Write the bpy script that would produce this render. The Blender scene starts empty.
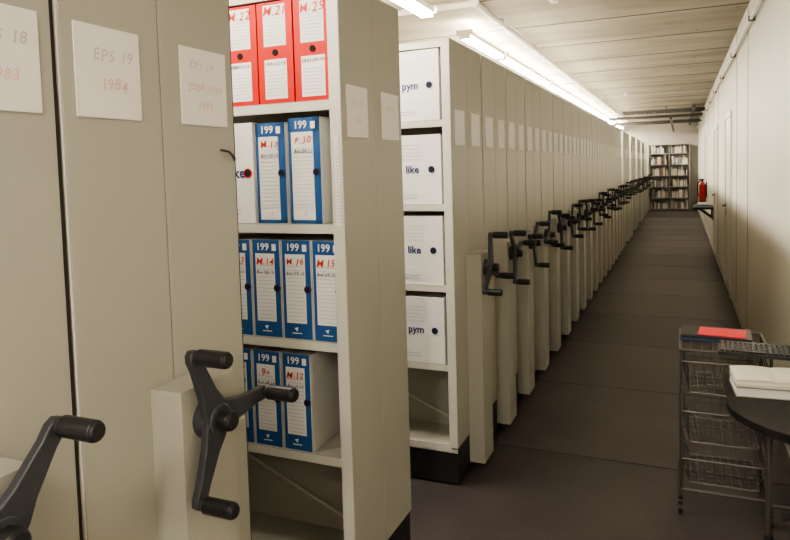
import bpy, math, random
from mathutils import Vector, Matrix, Euler
random.seed(7)
scene=bpy.context.scene
COL=scene.collection

# ------------------------------------------------------------------ materials
def newmat(name, col, rough=0.5, metal=0.0, noise=0.0, nscale=8.0, bump=0.0, bscale=200.0, emis=None, estr=0.0, spec=None):
    m=bpy.data.materials.new(name); m.use_nodes=True
    nt=m.node_tree; b=nt.nodes['Principled BSDF']
    b.inputs['Base Color'].default_value=(*col,1)
    b.inputs['Roughness'].default_value=rough
    b.inputs['Metallic'].default_value=metal
    if spec is not None: b.inputs['Specular IOR Level'].default_value=spec
    if noise>0:
        tc=nt.nodes.new('ShaderNodeTexCoord'); n=nt.nodes.new('ShaderNodeTexNoise')
        n.inputs['Scale'].default_value=nscale; n.inputs['Detail'].default_value=6
        nt.links.new(tc.outputs['Object'],n.inputs['Vector'])
        r=nt.nodes.new('ShaderNodeValToRGB')
        r.color_ramp.elements[0].position=0.3; r.color_ramp.elements[1].position=0.7
        r.color_ramp.elements[0].color=(*[c*(1-noise) for c in col],1)
        r.color_ramp.elements[1].color=(*[min(1,c*(1+noise)) for c in col],1)
        nt.links.new(n.outputs['Fac'],r.inputs['Fac']); nt.links.new(r.outputs['Color'],b.inputs['Base Color'])
    if bump>0:
        tc=nt.nodes.new('ShaderNodeTexCoord'); n=nt.nodes.new('ShaderNodeTexNoise')
        n.inputs['Scale'].default_value=bscale; n.inputs['Detail'].default_value=3
        nt.links.new(tc.outputs['Object'],n.inputs['Vector'])
        bp=nt.nodes.new('ShaderNodeBump'); bp.inputs['Strength'].default_value=bump; bp.inputs['Distance'].default_value=0.002
        nt.links.new(n.outputs['Fac'],bp.inputs['Height']); nt.links.new(bp.outputs['Normal'],b.inputs['Normal'])
    if emis:
        b.inputs['Emission Color'].default_value=(*emis,1); b.inputs['Emission Strength'].default_value=estr
    return m
M={}
M['panel']=newmat('panel_paint',(0.385,0.38,0.33),0.42,noise=0.03,nscale=1.5,bump=0.12,bscale=350)
M['frame']=newmat('frame_paint',(0.64,0.63,0.58),0.4,noise=0.03,nscale=4)
M['inner']=newmat('inner_steel',(0.40,0.39,0.34),0.45,noise=0.04,nscale=3)
M['seam']=newmat('seam_dark',(0.03,0.027,0.025),0.8)
M['seamfloor']=newmat('floor_joint',(0.03,0.024,0.024),0.7)
M['seamlite']=newmat('seam_groove',(0.16,0.15,0.125),0.7)
M['seamceil']=newmat('ceiling_joint',(0.14,0.125,0.10),0.8)
M['black']=newmat('black_plastic',(0.014,0.014,0.016),0.35,bump=0.1,bscale=400)
M['crank']=newmat('crank_cast_grey',(0.040,0.042,0.050),0.42,noise=0.1,nscale=30,bump=0.15,bscale=500)
M['plinth']=newmat('plinth_black',(0.016,0.015,0.015),0.6)
M['card']=newmat('card_white',(0.80,0.785,0.76),0.6,noise=0.02,nscale=5)
M['white']=newmat('board_white',(0.80,0.79,0.78),0.6,noise=0.03,nscale=6)
M['boardside']=newmat('board_side',(0.55,0.54,0.51),0.7,noise=0.05,nscale=10)
M['blue']=newmat('board_blue',(0.018,0.09,0.27),0.5,noise=0.05,nscale=10)
M['navy']=newmat('ink_navy',(0.02,0.035,0.16),0.6)
M['red']=newmat('board_red',(0.58,0.020,0.014),0.5,noise=0.05,nscale=10,spec=.3)
M['inkred']=newmat('ink_red',(0.6,0.05,0.03),0.6)
M['inkpale']=newmat('ink_faded_red',(0.78,0.50,0.45),0.6)
M['inkgrey']=newmat('ink_pencil',(0.56,0.54,0.52),0.6)
M['ink']=newmat('ink_black',(0.04,0.04,0.05),0.6)
M['rule']=newmat('ruled_line',(0.38,0.40,0.46),0.6)
M['hole']=newmat('hole_dark',(0.01,0.01,0.012),0.9)
M['wire']=newmat('wire_steel',(0.14,0.13,0.125),0.35,metal=0.7)
M['wood']=newmat('table_black',(0.012,0.011,0.011),0.45,noise=0.7,nscale=18,spec=.25)
M['pink']=newmat('paper_pink',(0.85,0.07,0.09),0.6)
M['paper']=newmat('paper_sheet',(0.70,0.67,0.57),0.7,noise=0.02)
M['bluecov']=newmat('cover_blue',(0.025,0.05,0.14),0.5)
M['tube']=newmat('lamp_tube',(1,0.95,0.85),0.4,emis=(1.0,0.93,0.80),estr=90.0)
M['fix']=newmat('lamp_housing',(0.85,0.83,0.79),0.4)
M['extred']=newmat('extinguisher_red',(0.35,0.015,0.012),0.3)
M['pipe']=newmat('pipe_grey',(0.10,0.095,0.09),0.5,metal=0.3)
M['door']=newmat('door_paint',(0.56,0.535,0.47),0.4,noise=0.03,nscale=2)
M['bk1']=newmat('book_cream',(0.58,0.53,0.45),0.7); M['bk2']=newmat('book_brown',(0.24,0.16,0.11),0.6)
M['bk3']=newmat('book_white',(0.68,0.66,0.62),0.6); M['bk4']=newmat('book_greyblue',(0.22,0.24,0.27),0.6)
M['endframe']=newmat('bookcase_steel',(0.30,0.29,0.25),0.5)

# ------------------------------------------------------------------ mesh builder
class MB:
    def __init__(s): s.v=[];s.f=[];s.m=[];s.mats=[]
    def mi(s,k):
        if k not in s.mats: s.mats.append(k)
        return s.mats.index(k)
    def raw(s,vs,fs,k,T=None):
        o=len(s.v); i=s.mi(k)
        for p in vs:
            p=Vector(p)
            if T is not None: p=T@p
            s.v.append(tuple(p))
        for q in fs: s.f.append([o+j for j in q]); s.m.append(i)
    def box(s,lo,hi,k,T=None):
        x0,y0,z0=lo;x1,y1,z1=hi
        s.raw([(x0,y0,z0),(x1,y0,z0),(x1,y1,z0),(x0,y1,z0),(x0,y0,z1),(x1,y0,z1),(x1,y1,z1),(x0,y1,z1)],
              [(0,3,2,1),(4,5,6,7),(0,1,5,4),(1,2,6,5),(2,3,7,6),(3,0,4,7)],k,T)
    def cyl(s,p0,p1,r,k,seg=16,r1=None,T=None):
        p0=Vector(p0);p1=Vector(p1);d=(p1-p0).normalized()
        a=d.orthogonal().normalized();b=d.cross(a); r1=r if r1 is None else r1
        vs=[];fs=[]
        for P,R in((p0,r),(p1,r1)):
            for i in range(seg):
                t=2*math.pi*i/seg; vs.append(P+a*math.cos(t)*R+b*math.sin(t)*R)
        for i in range(seg):
            j=(i+1)%seg; fs.append((i,j,seg+j,seg+i))
        fs.append(tuple(range(seg))[::-1]); fs.append(tuple(range(seg,2*seg)))
        s.raw(vs,fs,k,T)
    def prism(s,pts,x0,x1,k,T=None):
        n=len(pts)
        vs=[(x0,a,b) for a,b in pts]+[(x1,a,b) for a,b in pts]
        fs=[(i,(i+1)%n,n+(i+1)%n,n+i) for i in range(n)]+[tuple(range(n))[::-1],tuple(range(n,2*n))]
        s.raw(vs,fs,k,T)
    def prismz(s,pts,z0,z1,k,T=None):
        n=len(pts)
        vs=[(a,b,z0) for a,b in pts]+[(a,b,z1) for a,b in pts]
        fs=[(i,(i+1)%n,n+(i+1)%n,n+i) for i in range(n)]+[tuple(range(n))[::-1],tuple(range(n,2*n))]
        s.raw(vs,fs,k,T)
    def path(s,pts,r,k,seg=8):
        for a,b in zip(pts[:-1],pts[1:]): s.cyl(a,b,r,k,seg)
    def text(s,body,size,k,T,shear=0.0,offset=0.0):
        cu=bpy.data.curves.new('t','FONT'); cu.body=body; cu.size=size; cu.shear=shear; cu.resolution_u=2; cu.offset=offset
        cu.align_x='CENTER'; cu.align_y='CENTER'
        ob=bpy.data.objects.new('t',cu); COL.objects.link(ob)
        bpy.context.view_layer.update()
        dg=bpy.context.evaluated_depsgraph_get()
        me=bpy.data.meshes.new_from_object(ob.evaluated_get(dg))
        s.raw([v.co.copy() for v in me.vertices],[tuple(p.vertices) for p in me.polygons],k,T)
        bpy.data.objects.remove(ob); bpy.data.curves.remove(cu); bpy.data.meshes.remove(me)
    def scrawl(s,body,size,k,T,wob=.12,shear=.25,offset=0.0):
        W={'.':.30,'1':.45,'M':.86,' ':.4,'B':.62,'E':.55,'P':.58,'t':.4}
        ws=[size*W.get(c,.58) for c in body]; x=-sum(ws)/2
        for ch,wd in zip(body,ws):
            if ch!=' ':
                s.text(ch,size*random.uniform(.88,1.1),k,T@Matrix.Translation((x+wd/2,random.uniform(-.08,.08)*size,0))@Matrix.Rotation(random.uniform(-wob,wob),4,'Z'),shear,offset)
            x+=wd
    def mesh(s,name):
        me=bpy.data.meshes.new(name); me.from_pydata(s.v,[],s.f)
        for k in s.mats: me.materials.append(M[k])
        for p,i in zip(me.polygons,s.m): p.material_index=i
        me.update(); return me
def obj(name,me,loc=(0,0,0),rot=(0,0,0),parent=None,bevel=0,smooth=False):
    o=bpy.data.objects.new(name,me); COL.objects.link(o); o.location=loc; o.rotation_euler=rot
    if parent: o.parent=parent
    if bevel:
        b=o.modifiers.new('bevel','BEVEL'); b.width=bevel; b.segments=2; b.limit_method='ANGLE'; b.angle_limit=math.radians(50)
    if smooth:
        for p in me.polygons: p.use_smooth=True
        try: me.set_sharp_from_angle(angle=math.radians(40))
        except Exception: pass
    return o
def TX(x,y,z,rot=0): return Matrix.Translation((x,y,z))@Matrix(((0,0,1,0),(1,0,0,0),(0,1,0,0),(0,0,0,1)))@Matrix.Rotation(rot,4,'Z')
def TY(x,y,z,rot=0): return Matrix.Translation((x,y,z))@Matrix(((1,0,0,0),(0,0,-1,0),(0,1,0,0),(0,0,0,1)))@Matrix.Rotation(rot,4,'Z')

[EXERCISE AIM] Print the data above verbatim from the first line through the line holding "COL=scene.collection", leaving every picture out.

[FULL OUTPUT]
Write the bpy script that would produce this render. The Blender scene starts empty.
import bpy, math, random
from mathutils import Vector, Matrix, Euler
random.seed(7)
scene=bpy.context.scene
COL=scene.collection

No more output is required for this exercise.